» Task goal
What follows is a listing; restate every line of it word for word.
## start
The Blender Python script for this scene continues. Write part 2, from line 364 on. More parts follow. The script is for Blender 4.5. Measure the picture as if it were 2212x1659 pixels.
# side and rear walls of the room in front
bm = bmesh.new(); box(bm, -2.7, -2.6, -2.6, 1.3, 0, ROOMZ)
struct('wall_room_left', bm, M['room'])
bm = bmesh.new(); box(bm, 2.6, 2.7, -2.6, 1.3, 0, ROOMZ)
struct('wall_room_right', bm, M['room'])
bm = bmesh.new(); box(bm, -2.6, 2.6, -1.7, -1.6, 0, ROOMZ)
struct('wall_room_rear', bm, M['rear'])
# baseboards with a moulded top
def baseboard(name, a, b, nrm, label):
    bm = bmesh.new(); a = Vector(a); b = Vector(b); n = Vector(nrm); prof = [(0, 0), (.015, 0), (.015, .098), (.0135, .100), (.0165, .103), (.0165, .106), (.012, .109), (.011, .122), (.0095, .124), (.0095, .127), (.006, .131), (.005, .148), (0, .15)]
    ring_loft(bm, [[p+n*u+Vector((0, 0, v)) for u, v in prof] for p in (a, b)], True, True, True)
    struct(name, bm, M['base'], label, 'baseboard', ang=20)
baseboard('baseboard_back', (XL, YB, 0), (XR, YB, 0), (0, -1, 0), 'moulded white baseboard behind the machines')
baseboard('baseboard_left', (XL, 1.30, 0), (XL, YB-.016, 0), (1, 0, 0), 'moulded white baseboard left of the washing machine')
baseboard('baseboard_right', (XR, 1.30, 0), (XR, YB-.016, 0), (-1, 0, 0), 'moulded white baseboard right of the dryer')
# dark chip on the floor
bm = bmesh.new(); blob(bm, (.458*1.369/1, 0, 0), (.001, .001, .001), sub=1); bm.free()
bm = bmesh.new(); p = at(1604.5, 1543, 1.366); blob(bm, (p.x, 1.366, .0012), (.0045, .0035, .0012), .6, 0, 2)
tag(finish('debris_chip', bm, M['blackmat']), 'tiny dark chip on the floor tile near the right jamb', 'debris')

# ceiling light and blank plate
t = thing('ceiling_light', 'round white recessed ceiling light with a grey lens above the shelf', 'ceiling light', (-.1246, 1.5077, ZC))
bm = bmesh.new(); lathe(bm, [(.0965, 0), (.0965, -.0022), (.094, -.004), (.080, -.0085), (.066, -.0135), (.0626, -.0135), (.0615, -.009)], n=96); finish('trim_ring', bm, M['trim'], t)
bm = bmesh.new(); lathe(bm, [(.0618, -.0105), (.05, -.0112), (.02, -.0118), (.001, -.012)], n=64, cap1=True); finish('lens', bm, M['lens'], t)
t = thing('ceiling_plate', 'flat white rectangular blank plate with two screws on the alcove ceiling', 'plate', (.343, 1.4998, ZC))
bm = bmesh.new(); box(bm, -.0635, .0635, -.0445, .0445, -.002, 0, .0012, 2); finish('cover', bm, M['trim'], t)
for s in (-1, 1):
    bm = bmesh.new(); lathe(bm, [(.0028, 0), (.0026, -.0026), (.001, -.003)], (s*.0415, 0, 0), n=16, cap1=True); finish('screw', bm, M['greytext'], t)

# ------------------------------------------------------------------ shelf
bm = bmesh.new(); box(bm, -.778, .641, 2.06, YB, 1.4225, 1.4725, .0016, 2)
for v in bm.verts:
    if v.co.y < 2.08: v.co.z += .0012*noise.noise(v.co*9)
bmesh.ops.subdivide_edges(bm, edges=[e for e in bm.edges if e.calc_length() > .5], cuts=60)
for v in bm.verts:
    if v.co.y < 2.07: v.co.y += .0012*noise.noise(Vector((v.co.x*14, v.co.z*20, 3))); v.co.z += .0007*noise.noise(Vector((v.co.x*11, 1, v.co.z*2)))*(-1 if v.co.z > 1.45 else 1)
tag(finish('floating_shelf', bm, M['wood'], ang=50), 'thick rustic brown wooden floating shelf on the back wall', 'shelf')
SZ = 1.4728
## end
» Reply to the task
The Blender Python script for this scene continues. Write part 2, from line 364 on. More parts follow. The script is for Blender 4.5. Measure the picture as if it were 2212x1659 pixels.
# side and rear walls of the room in front
bm = bmesh.new(); box(bm, -2.7, -2.6, -2.6, 1.3, 0, ROOMZ)
struct('wall_room_left', bm, M['room'])
bm = bmesh.new(); box(bm, 2.6, 2.7, -2.6, 1.3, 0, ROOMZ)
struct('wall_room_right', bm, M['room'])
bm = bmesh.new(); box(bm, -2.6, 2.6, -1.7, -1.6, 0, ROOMZ)
struct('wall_room_rear', bm, M['rear'])
# baseboards with a moulded top
def baseboard(name, a, b, nrm, label):
    bm = bmesh.new(); a = Vector(a); b = Vector(b); n = Vector(nrm); prof = [(0, 0), (.015, 0), (.015, .098), (.0135, .100), (.0165, .103), (.0165, .106), (.012, .109), (.011, .122), (.0095, .124), (.0095, .127), (.006, .131), (.005, .148), (0, .15)]
    ring_loft(bm, [[p+n*u+Vector((0, 0, v)) for u, v in prof] for p in (a, b)], True, True, True)
    struct(name, bm, M['base'], label, 'baseboard', ang=20)
baseboard('baseboard_back', (XL, YB, 0), (XR, YB, 0), (0, -1, 0), 'moulded white baseboard behind the machines')
baseboard('baseboard_left', (XL, 1.30, 0), (XL, YB-.016, 0), (1, 0, 0), 'moulded white baseboard left of the washing machine')
baseboard('baseboard_right', (XR, 1.30, 0), (XR, YB-.016, 0), (-1, 0, 0), 'moulded white baseboard right of the dryer')
# dark chip on the floor
bm = bmesh.new(); blob(bm, (.458*1.369/1, 0, 0), (.001, .001, .001), sub=1); bm.free()
bm = bmesh.new(); p = at(1604.5, 1543, 1.366); blob(bm, (p.x, 1.366, .0012), (.0045, .0035, .0012), .6, 0, 2)
tag(finish('debris_chip', bm, M['blackmat']), 'tiny dark chip on the floor tile near the right jamb', 'debris')

# ceiling light and blank plate
t = thing('ceiling_light', 'round white recessed ceiling light with a grey lens above the shelf', 'ceiling light', (-.1246, 1.5077, ZC))
bm = bmesh.new(); lathe(bm, [(.0965, 0), (.0965, -.0022), (.094, -.004), (.080, -.0085), (.066, -.0135), (.0626, -.0135), (.0615, -.009)], n=96); finish('trim_ring', bm, M['trim'], t)
bm = bmesh.new(); lathe(bm, [(.0618, -.0105), (.05, -.0112), (.02, -.0118), (.001, -.012)], n=64, cap1=True); finish('lens', bm, M['lens'], t)
t = thing('ceiling_plate', 'flat white rectangular blank plate with two screws on the alcove ceiling', 'plate', (.343, 1.4998, ZC))
bm = bmesh.new(); box(bm, -.0635, .0635, -.0445, .0445, -.002, 0, .0012, 2); finish('cover', bm, M['trim'], t)
for s in (-1, 1):
    bm = bmesh.new(); lathe(bm, [(.0028, 0), (.0026, -.0026), (.001, -.003)], (s*.0415, 0, 0), n=16, cap1=True); finish('screw', bm, M['greytext'], t)

# ------------------------------------------------------------------ shelf
bm = bmesh.new(); box(bm, -.778, .641, 2.06, YB, 1.4225, 1.4725, .0016, 2)
for v in bm.verts:
    if v.co.y < 2.08: v.co.z += .0012*noise.noise(v.co*9)
bmesh.ops.subdivide_edges(bm, edges=[e for e in bm.edges if e.calc_length() > .5], cuts=60)
for v in bm.verts:
    if v.co.y < 2.07: v.co.y += .0012*noise.noise(Vector((v.co.x*14, v.co.z*20, 3))); v.co.z += .0007*noise.noise(Vector((v.co.x*11, 1, v.co.z*2)))*(-1 if v.co.z > 1.45 else 1)
tag(finish('floating_shelf', bm, M['wood'], ang=50), 'thick rustic brown wooden floating shelf on the back wall', 'shelf')
SZ = 1.4728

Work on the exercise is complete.